You shouldn't be too shocked when we say "Who Has Seen the Wind?" sounds like a nursery rhyme. Just like the speaker of this super-short rhyme, the overall sound is a bit more refined and lyrical than most others. It's not too sure if it wants to be a poem or a nursery rhyme, in other words, and we're more than happy to settle for the in-between approach.

In fact, if we didn't already know that this rhyme was part of a big book of nursery rhymes, you might even think it's just a really short, clever poem. Maybe Rossetti was out one windy day and just couldn't resist writing about it. Maybe she had an annoying little nephew that she needed to get to sleep quickly without any tears.

Either way, "Who Has Seen the Wind?" sounds simple, catchy, lyrical, and poignant in the way the speaker asks and answers that pressing question. She avoids sounding too cute or too kid-friendly by keeping her imagery simple without any elaborate explanations or talking creatures.

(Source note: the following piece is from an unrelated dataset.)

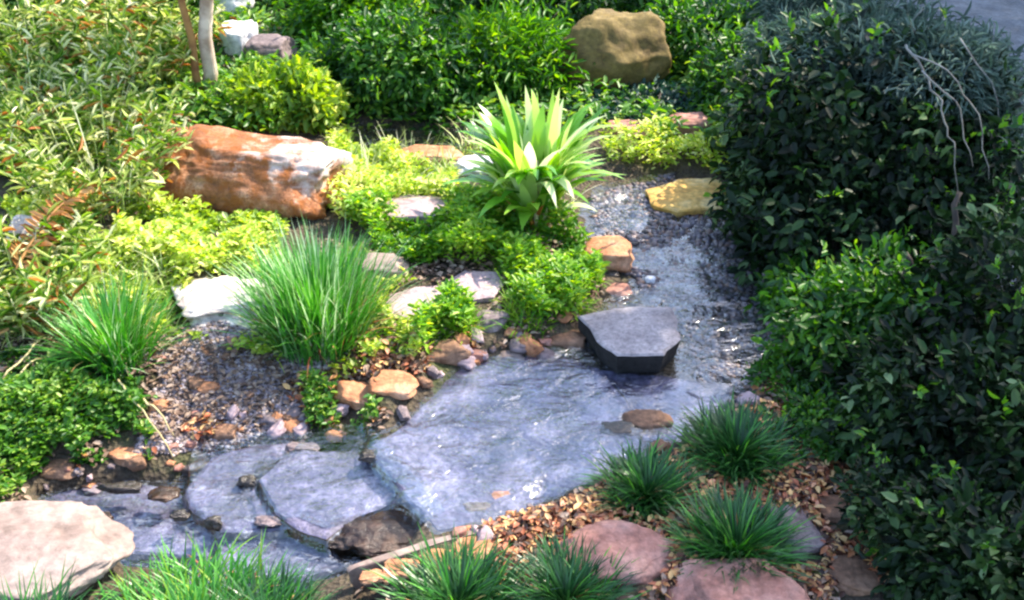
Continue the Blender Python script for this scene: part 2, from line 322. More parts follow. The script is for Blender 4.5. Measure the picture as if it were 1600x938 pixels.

The prescribed meters for each line remind us that this is indeed a singsong kind of poem that we're meant to remember. Whether we're moving from up/down to down/up syllabic patterns, we can't resist singing along and bobbing our heads now and then.

But we also have the added bonus (largely due to our refined speaker) of hearing something slightly more mysterious and elusive when we imagine the "wind passing through." We can almost hear the wind zipping through the leaves and then disappearing before we even know it's there. So Rossetti's poem isn't your typical rhyme about spiders and Little Miss Muffet sitting on her tuffet. It packs a bit more of a punch.